I went with carb because it won't be my daily driver and the look is very clean for under the hood. EFI isn't real complicated to wire up if you have all the parts ready but finding the parts was near impossible in my area maybe you'd have better luck.

Carb will give you more power for the money, a set of good heads, intake, cam, and carb will create more than enough power if your used to a stock 2.3 :)
 
Alex - do you have any emissions regulations/laws to adhere to up in Nova Scotia? If so, you may want to check out what they have to say about swaps like you're contemplating -- the results of that conversation could have a big impact on your carb vs. efi decision.
 
No we don't have any emission regulations (if you mean yearly testing required). The only thing that just came to my attention is the the Motor Vehicle Laws says I have to get my car inspected before and after the upgrade. I'm still looking into that. I work at a mechanic shop, so getting new/used parts won't be hard, and my Dad and Bro are mechanics (I'm a mechanic in training) so I guess I will have enough support and tools to do the job. Just a dumb question, why would emission be the factor for Carb VS EFI. I'm in learning remember :D
 
carb is less accurate so emissions will be higher. I'm leaving on the 4 cats just so when or if I get pulled over for a "suprise inspection" they'll leave me alone. I dumped the air pump but kept all the parts (will put it back on if I would ever have to do a sniffer test).

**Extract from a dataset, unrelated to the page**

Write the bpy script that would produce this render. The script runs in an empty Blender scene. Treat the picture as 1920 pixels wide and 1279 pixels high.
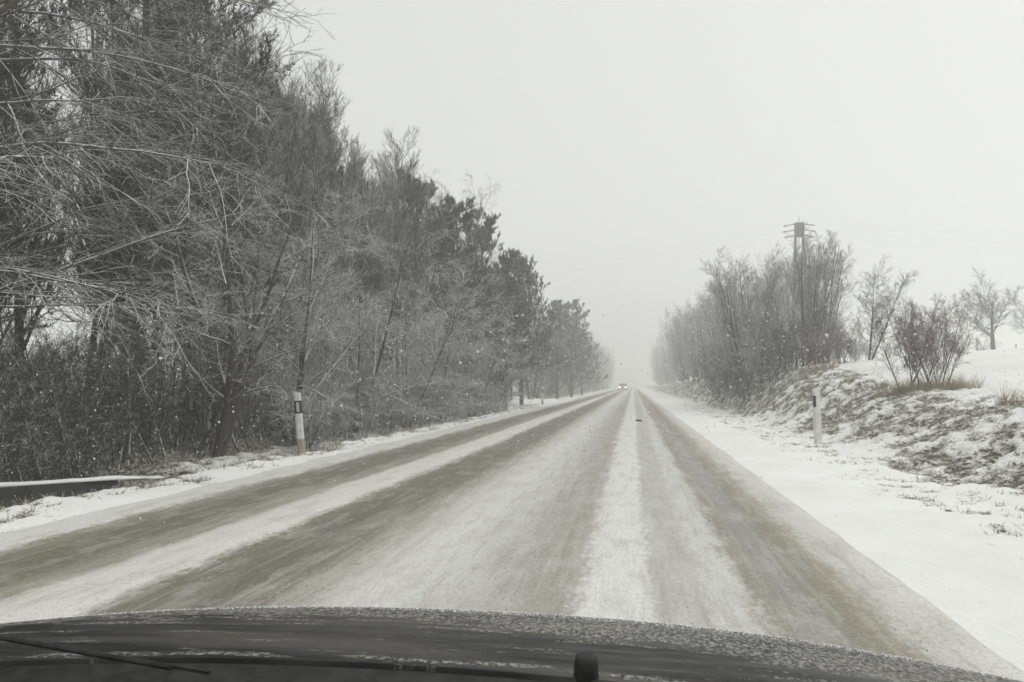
import bpy, math, random
import numpy as np
from mathutils import Vector

# ------------------------------------------------------------------ camera, sky, sun, exposure
sc = bpy.context.scene
COL = sc.collection
cam_d = bpy.data.cameras.new("camera"); cam = bpy.data.objects.new("camera", cam_d); COL.objects.link(cam)
cam_d.lens = 28; cam_d.sensor_width = 36; cam_d.clip_start = 0.05; cam_d.clip_end = 4000
cam.location = (0, 0, 1.15)
cam.rotation_euler = (math.radians(93.16), 0, math.radians(8.65))
sc.camera = cam
cam_d.dof.use_dof = True
cam_d.dof.focus_distance = 22
cam_d.dof.aperture_fstop = 22

w = bpy.data.worlds.new("World"); sc.world = w; w.use_nodes = True
nt = w.node_tree; nt.nodes.clear()
wo = nt.nodes.new("ShaderNodeOutputWorld")
sky = nt.nodes.new("ShaderNodeTexSky"); sky.sky_type = 'NISHITA'; sky.sun_disc = False
sky.sun_elevation = math.radians(60); sky.sun_rotation = math.radians(60)
sky.air_density = 1.0; sky.dust_density = 4.0
hs = nt.nodes.new("ShaderNodeHueSaturation"); hs.inputs['Saturation'].default_value = 0.05
b1 = nt.nodes.new("ShaderNodeBackground"); b1.inputs['Strength'].default_value = 0.05
b2 = nt.nodes.new("ShaderNodeBackground"); b2.inputs['Color'].default_value = (0.755, 0.765, 0.735, 1)   # the even cloud deck
b2.inputs['Strength'].default_value = 0.78
ad = nt.nodes.new("ShaderNodeAddShader")
nt.links.new(sky.outputs[0], hs.inputs['Color']); nt.links.new(hs.outputs[0], b1.inputs['Color'])
nt.links.new(b1.outputs[0], ad.inputs[0]); nt.links.new(b2.outputs[0], ad.inputs[1]); nt.links.new(ad.outputs[0], wo.inputs[0])

sun_d = bpy.data.lights.new("sun", 'SUN'); sun_d.energy = 0.7; sun_d.angle = math.radians(40); sun_d.color = (1, 0.985, 0.96)
sun = bpy.data.objects.new("sun", sun_d); COL.objects.link(sun)
sun.rotation_euler = (math.radians(30), 0, math.radians(120))

sc.view_settings.view_transform = 'Standard'; sc.view_settings.look = 'None'
sc.view_settings.exposure = 0.0; sc.view_settings.gamma = 1
sc.render.engine = 'CYCLES'
cy = sc.cycles
cy.max_bounces = 6; cy.diffuse_bounces = 3; cy.glossy_bounces = 2; cy.transmission_bounces = 2
cy.volume_bounces = 3; cy.transparent_max_bounces = 4
cy.use_denoising = True
cy.denoising_input_passes = 'RGB_ALBEDO_NORMAL'
cy.filter_width = 1.6

HAZE = 0.0056

# ------------------------------------------------------------------ helpers
def nodes(name):
    m = bpy.data.materials.new(name); m.use_nodes = True
    n = m.node_tree; b = n.nodes['Principled BSDF']
    return m, n, b
def N(n, t, **kw):
    x = n.nodes.new(t)
    for k, v in kw.items():
        if k in x.inputs.keys() if hasattr(x.inputs, 'keys') else False: x.inputs[k].default_value = v
        else: setattr(x, k, v)
    return x
def noise(n, vec, scale, detail=3, rough=0.6):
    x = n.nodes.new("ShaderNodeTexNoise"); x.inputs['Scale'].default_value = scale
    x.inputs['Detail'].default_value = detail; x.inputs['Roughness'].default_value = rough
    if vec is not None: n.links.new(vec, x.inputs['Vector'])
    return x.outputs['Fac']
def mathn(n, op, a, b=None, c=None, clamp=False):
    x = n.nodes.new("ShaderNodeMath"); x.operation = op; x.use_clamp = clamp
    for i, v in enumerate((a, b, c)):
        if v is None: continue
        if isinstance(v, (int, float)): x.inputs[i].default_value = v
        else: n.links.new(v, x.inputs[i])
    return x.outputs[0]
def rng_map(n, v, a, b, c=0.0, d=1.0, smooth=True):
    x = n.nodes.new("ShaderNodeMapRange")
    if smooth: x.interpolation_type = 'SMOOTHSTEP'
    n.links.new(v, x.inputs['Value'])
    for i, q in enumerate((a, b, c, d)): x.inputs[i + 1].default_value = q
    return x.outputs[0]
def mix(n, f, a, b):
    x = n.nodes.new("ShaderNodeMix"); x.data_type = 'RGBA'
    for i, v in ((0, f), (6, a), (7, b)):
        if isinstance(v, tuple): x.inputs[i].default_value = (v + (1,))[:4]
        elif isinstance(v, (int, float)): x.inputs[i].default_value = v
        else: n.links.new(v, x.inputs[i])
    return x.outputs[2]
def mapping(n, vec, scale=(1, 1, 1)):
    x = n.nodes.new("ShaderNodeMapping"); x.inputs['Scale'].default_value = scale
    n.links.new(vec, x.inputs['Vector']); return x.outputs[0]
def bump(n, b, h, strength, dist):
    x = n.nodes.new("ShaderNodeBump"); x.inputs['Strength'].default_value = strength; x.inputs['Distance'].default_value = dist
    n.links.new(h, x.inputs['Height']); n.links.new(x.outputs[0], b.inputs['Normal'])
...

Just pick up all the EFI parts including all the smog and keep them in storage because laws will only become more strict as the time goes by. You never know what can happen. Just imagine every stang owner out there looking for smog parts, just be prepaired lol
 
It depends on the nature of the laws/regs. Down here they vary state to state and even county to county. In some areas, converting a car that came with efi to a carb won't pass the emissions inspection - you could only put a carb engine in it if it originally came with carb engine. And even if you could get around that, any place that has a sniffer test to pass - it's almost impossible to get a carbed car to pass the smog limits that are applicable to the vehicle that originally came with efi. The efi with feedback from O2 sensors and catalytic converters does a much better job controlling (O2 sensors and efi) and cleaning up (cats) the exhaust than you can do with a carb. But it's usually a moot point - most locales down here that have really rigid requirements - you would never get an efi to carb conversion on the sniffer in the first place - they'd fail you on the visual for the car not having efi.

But all that's moot if you don't have those types of laws to live with. And not all places are like that down here - most places have no emissions inspection or there's a way around them.